Di bawah supervisinya, Danantara membawahi berbagai entitas BUMN strategis, termasuk sektor perbankan, energi, dan infrastruktur. Total dana kelolaan Danantara saat ini diperkirakan telah melampaui US$1 triliun—angka yang menempatkan institusi ini sebagai salah satu manajer aset terbesar di kawasan Asia.
Rencana pengajuan pinjaman jumbo ini juga beriringan dengan target investasi ambisius lainnya. Sebelumnya, Danantara dikabarkan menjadi salah satu penerima dana suntikan besar dari ACWA Power dan Pertamina, dengan total nilai mencapai Rp162 triliun. Ini menjadi sinyal bahwa pemerintah tengah mendorong konsolidasi keuangan dan investasi sebagai pilar utama strategi pembangunan nasional.
Meski belum ada detail resmi terkait alokasi dana dari pinjaman tersebut, diperkirakan bahwa dana akan digunakan untuk mendanai berbagai proyek strategis, termasuk penguatan BUMN sektor energi, transformasi infrastruktur, serta proyek industrialisasi baru yang menjadi prioritas pemerintahan saat ini.
Namun, tantangan utama yang mungkin dihadapi Danantara adalah menjaga keseimbangan antara agresivitas ekspansi dan keberlanjutan fiskal. Mengingat besarnya nilai pinjaman dan tenor yang tergolong pendek, kemampuan pembayaran kembali dalam waktu singkat menjadi sorotan. Ini menuntut optimalisasi kinerja BUMN dan peningkatan efisiensi pada setiap lini usaha yang terlibat dalam struktur investasi negara.
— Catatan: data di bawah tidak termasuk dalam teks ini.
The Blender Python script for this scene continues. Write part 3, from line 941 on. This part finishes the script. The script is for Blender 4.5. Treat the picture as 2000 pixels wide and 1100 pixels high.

Di tengah belum jelasnya skema akhir dan rincian implementasi, publik dan pelaku pasar masih menantikan transparansi lebih lanjut dari Danantara dan kementerian terkait. Apa pun bentuknya, rencana ini menunjukkan bahwa Indonesia tengah bersiap memasuki era baru dalam pengelolaan investasi negara, dengan pendekatan yang lebih terukur namun juga lebih agresif secara strategis.
Sebagai pengingat, berita ini tidak dimaksudkan untuk menganjurkan keputusan investasi, baik membeli maupun menjual saham atau instrumen keuangan lainnya. Segala keputusan investasi merupakan tanggung jawab masing-masing pihak.